Da sie nun auch an der Bundestagswahl teilnehmen wollte, beschloss sie im Januar 2017, den deutschen Pass zu beantragen: "Das war ein schönes Gefühl, endlich einmal in der Kabine abstimmen zu können und nicht nur per Briefwahl in der Heimat zu wählen."

Die dortigen Entwicklungen beobachtet sie mit Sorge. Am Tag des Referendums zur Unabhängigkeit Kataloniens war sie wegen eines Klassentreffens sogar in Barcelona. Sie selbst ist gegen eine Abspaltung der Region, gibt aber an, froh zu sein, dass sie mit ihrer Familie fernab in Deutschland lebt.

Auch die Reaktionen auf das Brexit-Referendum im Juni 2016 sind in der Hugenottenstadt zu spüren.
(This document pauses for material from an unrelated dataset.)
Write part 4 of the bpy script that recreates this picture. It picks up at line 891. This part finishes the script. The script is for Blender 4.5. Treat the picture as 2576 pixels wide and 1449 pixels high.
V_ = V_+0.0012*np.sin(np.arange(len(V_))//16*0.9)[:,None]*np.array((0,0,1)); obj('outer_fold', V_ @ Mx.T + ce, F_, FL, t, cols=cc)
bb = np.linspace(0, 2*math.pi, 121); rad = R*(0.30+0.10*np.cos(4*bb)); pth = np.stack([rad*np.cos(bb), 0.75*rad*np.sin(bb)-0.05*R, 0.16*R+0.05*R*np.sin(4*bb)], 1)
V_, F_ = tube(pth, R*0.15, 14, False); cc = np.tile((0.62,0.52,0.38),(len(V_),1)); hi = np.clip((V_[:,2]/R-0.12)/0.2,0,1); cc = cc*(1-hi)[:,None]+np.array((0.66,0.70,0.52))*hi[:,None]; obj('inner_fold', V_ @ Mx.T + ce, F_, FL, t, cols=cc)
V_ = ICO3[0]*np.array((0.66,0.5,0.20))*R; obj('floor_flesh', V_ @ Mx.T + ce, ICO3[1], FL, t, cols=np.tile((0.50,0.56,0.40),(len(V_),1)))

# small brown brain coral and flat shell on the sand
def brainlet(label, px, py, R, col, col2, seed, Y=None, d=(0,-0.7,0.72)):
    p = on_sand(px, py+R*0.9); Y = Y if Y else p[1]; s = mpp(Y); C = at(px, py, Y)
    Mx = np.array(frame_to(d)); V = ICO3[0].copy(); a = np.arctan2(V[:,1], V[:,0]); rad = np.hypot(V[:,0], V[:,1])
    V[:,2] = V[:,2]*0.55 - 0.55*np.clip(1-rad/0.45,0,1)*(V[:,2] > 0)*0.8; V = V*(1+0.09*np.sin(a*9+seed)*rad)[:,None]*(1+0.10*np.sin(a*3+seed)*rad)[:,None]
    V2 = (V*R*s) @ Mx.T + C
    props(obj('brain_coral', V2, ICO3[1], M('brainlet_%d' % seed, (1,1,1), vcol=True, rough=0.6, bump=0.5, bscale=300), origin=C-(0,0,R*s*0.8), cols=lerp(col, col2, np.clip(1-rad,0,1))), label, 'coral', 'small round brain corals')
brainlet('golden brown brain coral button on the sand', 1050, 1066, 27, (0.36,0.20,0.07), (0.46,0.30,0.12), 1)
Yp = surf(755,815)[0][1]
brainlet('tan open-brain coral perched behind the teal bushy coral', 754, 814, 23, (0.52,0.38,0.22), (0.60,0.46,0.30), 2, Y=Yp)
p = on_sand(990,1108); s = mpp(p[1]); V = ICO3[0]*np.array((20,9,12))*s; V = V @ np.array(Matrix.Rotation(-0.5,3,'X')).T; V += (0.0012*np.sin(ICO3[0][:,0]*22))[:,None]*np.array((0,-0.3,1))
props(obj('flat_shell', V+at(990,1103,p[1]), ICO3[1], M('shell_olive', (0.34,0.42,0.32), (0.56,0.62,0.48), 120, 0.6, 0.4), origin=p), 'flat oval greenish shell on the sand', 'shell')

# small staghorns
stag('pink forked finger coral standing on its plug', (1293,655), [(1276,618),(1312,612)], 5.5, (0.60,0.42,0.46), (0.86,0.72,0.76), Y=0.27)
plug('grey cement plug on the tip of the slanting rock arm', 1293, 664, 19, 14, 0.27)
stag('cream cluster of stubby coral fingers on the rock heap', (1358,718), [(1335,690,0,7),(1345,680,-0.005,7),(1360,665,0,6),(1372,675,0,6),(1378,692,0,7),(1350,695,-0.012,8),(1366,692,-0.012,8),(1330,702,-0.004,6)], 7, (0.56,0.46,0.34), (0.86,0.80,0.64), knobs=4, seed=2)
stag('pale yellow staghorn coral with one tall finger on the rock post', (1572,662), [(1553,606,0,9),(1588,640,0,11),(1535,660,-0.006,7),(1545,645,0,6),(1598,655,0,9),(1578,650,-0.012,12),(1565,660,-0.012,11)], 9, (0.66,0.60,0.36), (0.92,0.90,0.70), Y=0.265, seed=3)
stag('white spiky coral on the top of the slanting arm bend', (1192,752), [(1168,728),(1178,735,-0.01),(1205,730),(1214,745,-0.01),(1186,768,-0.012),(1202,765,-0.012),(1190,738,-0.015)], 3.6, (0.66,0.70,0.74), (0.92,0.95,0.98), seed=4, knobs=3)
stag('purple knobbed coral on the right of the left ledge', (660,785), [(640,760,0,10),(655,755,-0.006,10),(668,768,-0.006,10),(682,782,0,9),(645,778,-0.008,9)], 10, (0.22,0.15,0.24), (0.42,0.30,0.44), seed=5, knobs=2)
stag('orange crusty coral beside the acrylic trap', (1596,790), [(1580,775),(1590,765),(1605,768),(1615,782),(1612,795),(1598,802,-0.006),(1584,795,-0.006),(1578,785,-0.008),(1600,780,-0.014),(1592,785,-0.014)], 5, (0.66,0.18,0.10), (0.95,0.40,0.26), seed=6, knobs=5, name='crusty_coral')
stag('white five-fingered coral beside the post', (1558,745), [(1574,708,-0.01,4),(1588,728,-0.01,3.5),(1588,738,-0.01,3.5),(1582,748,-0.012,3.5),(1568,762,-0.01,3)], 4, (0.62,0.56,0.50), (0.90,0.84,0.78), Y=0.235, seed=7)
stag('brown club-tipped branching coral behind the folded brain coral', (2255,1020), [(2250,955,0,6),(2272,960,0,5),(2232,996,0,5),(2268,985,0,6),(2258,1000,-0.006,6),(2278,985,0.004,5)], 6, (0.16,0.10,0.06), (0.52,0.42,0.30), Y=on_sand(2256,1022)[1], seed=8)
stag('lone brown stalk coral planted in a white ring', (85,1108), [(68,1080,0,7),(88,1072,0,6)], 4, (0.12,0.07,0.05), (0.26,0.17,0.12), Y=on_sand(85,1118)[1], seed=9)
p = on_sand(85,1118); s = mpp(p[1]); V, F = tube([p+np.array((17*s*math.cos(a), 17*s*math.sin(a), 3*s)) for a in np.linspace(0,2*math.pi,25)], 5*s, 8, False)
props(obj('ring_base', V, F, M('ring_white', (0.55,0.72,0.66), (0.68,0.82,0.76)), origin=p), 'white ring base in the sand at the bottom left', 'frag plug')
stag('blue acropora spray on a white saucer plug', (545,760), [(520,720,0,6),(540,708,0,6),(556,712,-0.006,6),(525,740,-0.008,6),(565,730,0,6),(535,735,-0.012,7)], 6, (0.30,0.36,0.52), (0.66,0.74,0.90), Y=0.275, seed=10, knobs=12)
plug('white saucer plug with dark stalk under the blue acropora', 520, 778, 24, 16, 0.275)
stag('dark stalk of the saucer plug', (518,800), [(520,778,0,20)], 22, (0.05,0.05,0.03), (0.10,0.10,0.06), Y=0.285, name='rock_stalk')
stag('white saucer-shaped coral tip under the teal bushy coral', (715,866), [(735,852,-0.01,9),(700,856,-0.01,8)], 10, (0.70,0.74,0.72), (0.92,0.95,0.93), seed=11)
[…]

Wurden 2015 noch lediglich fünf Briten eingebürgert, waren es in diesem Jahr bereits 16 Inseleuropäer, die der EU weiterhin angehören wollten und sich daher um den deutschen Pass bemühten.

Einer von ihnen ist David Graeme Cunningham. Seit 42 Jahren lebt der Sprachdozent bereits in Deutschland, kam 1975 für das Studium nach Wiesbaden, fünf Jahre später in die Region und 2002 direkt nach Erlangen.

Neubürger in Erlangen - und viele Gründe dafür

© Harald Sippel

Auf dem Podium legt er seine Gründe offen, weshalb er Deutscher werden wollte: "Meine Mutter würde sagen, weil ich in Deutschland gezeugt wurde, da mein Vater hier stationiert war." Nicht so für ihn, denn die politischen Entwicklungen in seinem Heimatland waren für ihn ausschlaggebend. Cunningham führt den 23. Juni 2016 als den Tag an, der den letzten Anstoß für ihn gab, eine andere Staatsbürgerschaft als die britische anzunehmen. Jenen Tag, an dem das britische Volk den Austritt aus der Europäischen Union beschlossen hatte. "Normalerweise sollte bei so einer wichtigen Abstimmung eine einfache Mehrheit nicht ausreichen dürfen, da bräuchte es mindestens eine Zwei-Drittel-Mehrheit", ärgert sich Cunningham. Weiterhin ließen ihn daraufhin die "Lügen der Regierung" und die Zunahme politisch motivierter Straftaten erkennen, dass "das nicht mehr das Land ist, in dem ich aufgewachsen bin."

Daher lag es für ihn nahe, die Unterlagen für die Einbürgerung zu sammeln. Im März dieses Jahres war es soweit, seitdem hält er seinen deutschen Reisepass in den Händen. Auf Nachfrage erklärt er, dass er sich gefreut hat, endlich wählen zu dürfen. Bei mehreren Entscheiden habe er in der Vergangenheit des Öfteren nicht mitwirken können, obwohl er direkt betroffen gewesen wäre: "Zum ersten Mal habe ich mich richtig geärgert, als über die Einführung des achtjährigen Gymnasiums abgestimmt wurde", blickt Cunningham zurück. Im Sinne seiner Kinder hätte er sein Kreuz machen wollen, durfte genau das allerdings nicht, da er für eine Abstimmung auf Landesebene Deutscher hätte sein müssen.

Das ist er nun. Naja, teils. Schließlich steht im nächsten Jahr wieder die Fußball-Weltmeisterschaft an: "Da wird mein Herz dann schon noch mehr für England schlagen", verrät Cunningham. "Aber wahrscheinlich verlieren wir dann wieder gegen Deutschland im Elfmeterschießen."